"Commitment is at the very heart of freeing ourselves
of old habits and old fears."
― Pema Chodron
“I think what everyone should be doing, before it's
too late, is committing themselves to what they really want to do with
their lives.”
― Thich Nhat Hạnh
― Thich Nhat Hạnh
Photo by Migdalia Vazquez |
Yesterday, during my morning's walking meditation through the neighborhood, I came upon a flock of monarch butterflies in a neighbor's garden. Assembled for their remarkable journey to Mexico (or Florida,) they stopped me in my tracks.
Walking meditation became "standing and marveling" meditation.
Joined by an assortment of other butterflies, moths, and bees, they danced in the brilliant sunshine through the myriad colors of the garden as the trees continued their own colorful transformation into an autumn blaze here in New England.
As September's song proceeds toward October, and the days dwindle down to a precious few ( I am 73 years old after all,) my thoughts have sometimes turned to those times in my life that the Grand Mystery of Life and Death emerged amidst the fall colors to evoke a deep sense of the profound poignancy of our shared human condition.
My first experience of that occurred in the fall of my senior year in high school. That day, for the first time, I knew. I saw the Reality of it. I felt it in my bones: None of us is going to get out of here alive! Someday, I will age if I'm fortunate. Then, just as certainly as the leaves surrounding me wlll fall to earth, I will die.
Yet, my heart was full. With the leaves alive in fall colors in the dazzling sun and crisp cool air of this September afternoon, I was awestruck by the surreal beauty of the day, of life itself. I was grateful to be alive.
Years later I first entered residency at Zen Mountain Monastery in the fall, aware of the Grand Mystery, knowing that intensifying my commitment to Practice was, once again, essential. As it turned out, the Fall Ango was beginning and the entire community began a period of intensifying Practice. (Like being in the Monastery on the strict monastic schedule wasn't intense enough. LOL)

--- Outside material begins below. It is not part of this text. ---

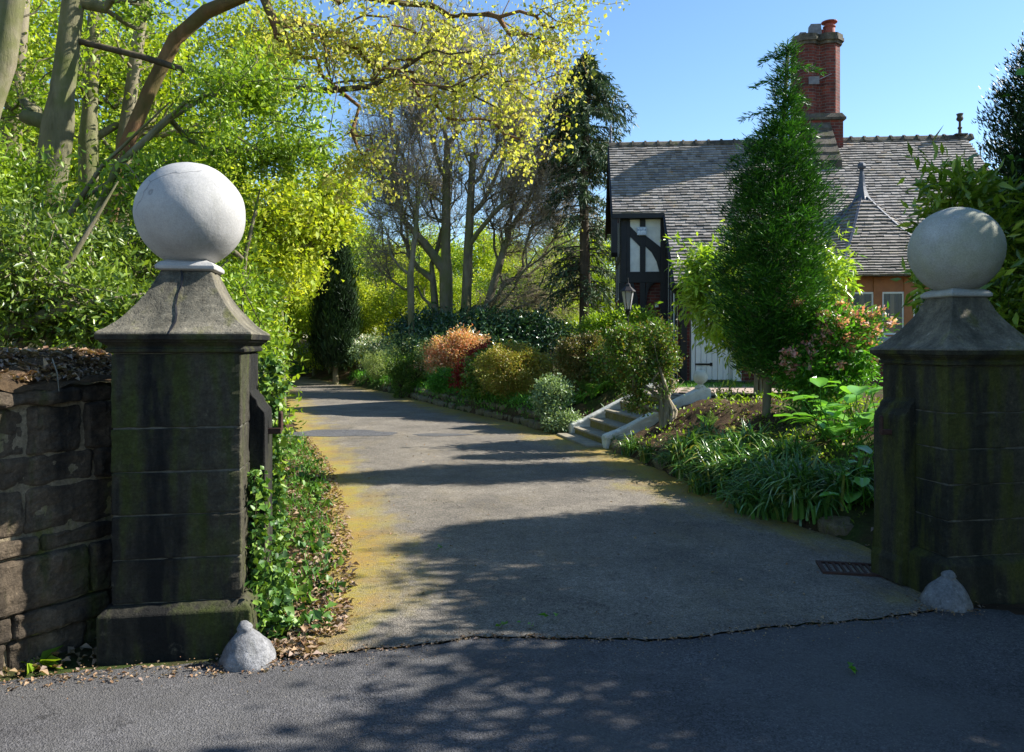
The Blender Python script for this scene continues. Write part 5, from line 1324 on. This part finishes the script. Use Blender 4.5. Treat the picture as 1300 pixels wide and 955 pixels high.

Commitment and Intense Practice
In Buddhism, like many of the world's religions (Ramadan in Islam. The High Holy Days in Judaism. Lent in Christianity, etc.), there are extended periods of time each year that people move beyond "business as usual" to make a special commitment to their Spiritual Practice.
In Buddhism, the tradition of the Rain's Retreat (Vassa or Ango) goes back to the time of the Buddha. Traditionally beginning the first day of the waning moon of the eighth lunar month (June/July), it lasted about three months, the period of time that the monsoon season in India made travel difficult. During that time the monks, who generally were homeless wanderers, would gather in one place to hear the Buddha's teachings and engage in intensive meditation practice.
To this day, this period of intensive practice is widespread in Theravadan Buddhism, and is observed in various forms in Tibetan Buddhism and in Zen as well. Here in the US, where hot summer weather is more problematic than monsoons, it often seems to have evolved into periods of intensive practice that occur in the Fall and/or the Spring.
At Insight Meditation Society in Barre, MA, the Rain's Retreat has become the 3 Month Course, a meditation intensive that begins in September each year. One year, I joined that retreat for the entire month of October.